A Resistance With Style

(Picture: Rabbit and Bear Studios, screenshot: Alexandra Hobbs)

Like all good RPGs, Hundred Heroes features a delightful soundtrack that enhances your adventure. From atmospheric tones in the depths of the Runebarrows, to a rousing track that threads through every battle. Accompanying the music is the game’s 2.5D style, adopting the trend seen in other modern JRPG classics such as Octopath Traveller or the recent Second Story R. Though Hundred Heroes might not be as overtly stylized as its cohorts, its vibrancy and character art, across all 100+ heroes, makes it a standout.

Coupled with this are its enemy designs, which excel where plenty of titles stumble. There’s great variety to the creatures you’ll fight throughout your adventure, across both boss battles and general enemies. Larger encounters often feature “gimmicks” that your party will need to make use of to gain the upper hand against powerful foes. Don’t mistake that for an easy route, however, as you’ll still need to be strategic with your attacks to avoid a full party wipe.

(Picture: Rabbit and Bear Studios, screenshot: Alexandra Hobbs)

A deeply enjoyable classic that grows on you the more you play. While it struggles with a slow start, Eiyuden Chronicle: Hundred Heroes begins to open up to its full potential once you unlock the HQ and begin rallying your troops.
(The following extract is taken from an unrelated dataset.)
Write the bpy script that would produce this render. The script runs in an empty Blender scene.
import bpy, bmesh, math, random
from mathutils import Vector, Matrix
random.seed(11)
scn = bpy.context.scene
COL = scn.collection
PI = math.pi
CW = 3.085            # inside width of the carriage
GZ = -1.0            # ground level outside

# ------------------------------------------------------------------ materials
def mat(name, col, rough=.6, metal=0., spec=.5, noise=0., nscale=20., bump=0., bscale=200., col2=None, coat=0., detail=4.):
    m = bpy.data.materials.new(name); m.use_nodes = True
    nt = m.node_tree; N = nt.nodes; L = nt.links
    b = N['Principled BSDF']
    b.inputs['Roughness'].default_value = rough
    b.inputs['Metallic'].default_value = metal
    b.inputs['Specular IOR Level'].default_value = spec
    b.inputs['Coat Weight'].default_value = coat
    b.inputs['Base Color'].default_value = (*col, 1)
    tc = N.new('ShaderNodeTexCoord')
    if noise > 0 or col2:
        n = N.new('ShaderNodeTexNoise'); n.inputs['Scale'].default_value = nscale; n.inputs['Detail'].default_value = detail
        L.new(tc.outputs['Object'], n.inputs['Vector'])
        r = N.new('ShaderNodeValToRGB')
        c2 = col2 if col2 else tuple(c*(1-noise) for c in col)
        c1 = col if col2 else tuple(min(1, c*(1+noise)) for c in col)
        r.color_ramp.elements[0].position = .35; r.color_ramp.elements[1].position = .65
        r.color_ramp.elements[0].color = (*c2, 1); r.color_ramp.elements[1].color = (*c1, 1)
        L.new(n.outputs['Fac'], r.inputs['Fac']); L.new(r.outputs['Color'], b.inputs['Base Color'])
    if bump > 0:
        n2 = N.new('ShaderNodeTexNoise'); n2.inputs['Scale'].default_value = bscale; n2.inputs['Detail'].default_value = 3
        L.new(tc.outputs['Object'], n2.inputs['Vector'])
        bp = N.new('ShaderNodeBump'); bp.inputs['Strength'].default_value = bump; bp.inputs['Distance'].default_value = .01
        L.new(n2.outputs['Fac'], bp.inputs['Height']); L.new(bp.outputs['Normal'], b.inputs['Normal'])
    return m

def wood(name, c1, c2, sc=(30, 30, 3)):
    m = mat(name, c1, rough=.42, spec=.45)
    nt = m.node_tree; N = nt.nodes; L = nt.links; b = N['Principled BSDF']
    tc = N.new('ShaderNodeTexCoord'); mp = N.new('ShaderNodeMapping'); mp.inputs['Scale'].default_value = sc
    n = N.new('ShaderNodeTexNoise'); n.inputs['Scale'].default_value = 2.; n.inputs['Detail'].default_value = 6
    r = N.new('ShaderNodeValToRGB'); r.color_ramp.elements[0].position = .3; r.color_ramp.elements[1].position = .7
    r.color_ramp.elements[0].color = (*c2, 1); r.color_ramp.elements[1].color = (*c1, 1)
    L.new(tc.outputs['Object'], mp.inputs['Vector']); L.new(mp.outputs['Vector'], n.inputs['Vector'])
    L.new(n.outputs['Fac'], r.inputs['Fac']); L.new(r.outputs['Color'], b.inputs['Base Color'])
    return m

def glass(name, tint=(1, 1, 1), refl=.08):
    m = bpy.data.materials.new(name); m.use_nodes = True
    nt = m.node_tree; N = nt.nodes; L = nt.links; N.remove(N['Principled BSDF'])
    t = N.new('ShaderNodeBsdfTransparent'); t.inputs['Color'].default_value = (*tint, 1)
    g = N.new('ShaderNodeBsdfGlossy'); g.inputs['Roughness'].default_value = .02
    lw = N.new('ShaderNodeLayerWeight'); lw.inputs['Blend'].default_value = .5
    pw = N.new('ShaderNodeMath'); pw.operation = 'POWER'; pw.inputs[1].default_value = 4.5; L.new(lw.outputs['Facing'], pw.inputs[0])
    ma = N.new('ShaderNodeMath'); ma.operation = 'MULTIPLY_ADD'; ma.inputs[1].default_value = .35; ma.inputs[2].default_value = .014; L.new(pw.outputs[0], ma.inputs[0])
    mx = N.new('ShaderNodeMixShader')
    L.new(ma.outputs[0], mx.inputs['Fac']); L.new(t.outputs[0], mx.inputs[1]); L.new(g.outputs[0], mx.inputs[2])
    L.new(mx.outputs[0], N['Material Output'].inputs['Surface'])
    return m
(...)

Hundred Heroes’ only main downside is the lack of depth given to its huge cast of characters. While you’ll get quickly acquainted with the “main” heroes, some of the recruitable party members are never really given their chance to shine, no matter how interesting they seem when you first meet them. While this might have been solved with a more condensed cast, it would deny Eiyuden Chronicle: Hundred Heroes its unique charm. 

Eiyuden Chronicle: Hundred Heroes - The Verdict:
For fans of JRPGs, it’s unmissable, and features all the typical tropes: turn-based combat, minigames, emotional beats, and fishing (obviously). It encourages you to take your time, explore every corner, and rewards you with something new continuously.  
Review code was provided by the publisher.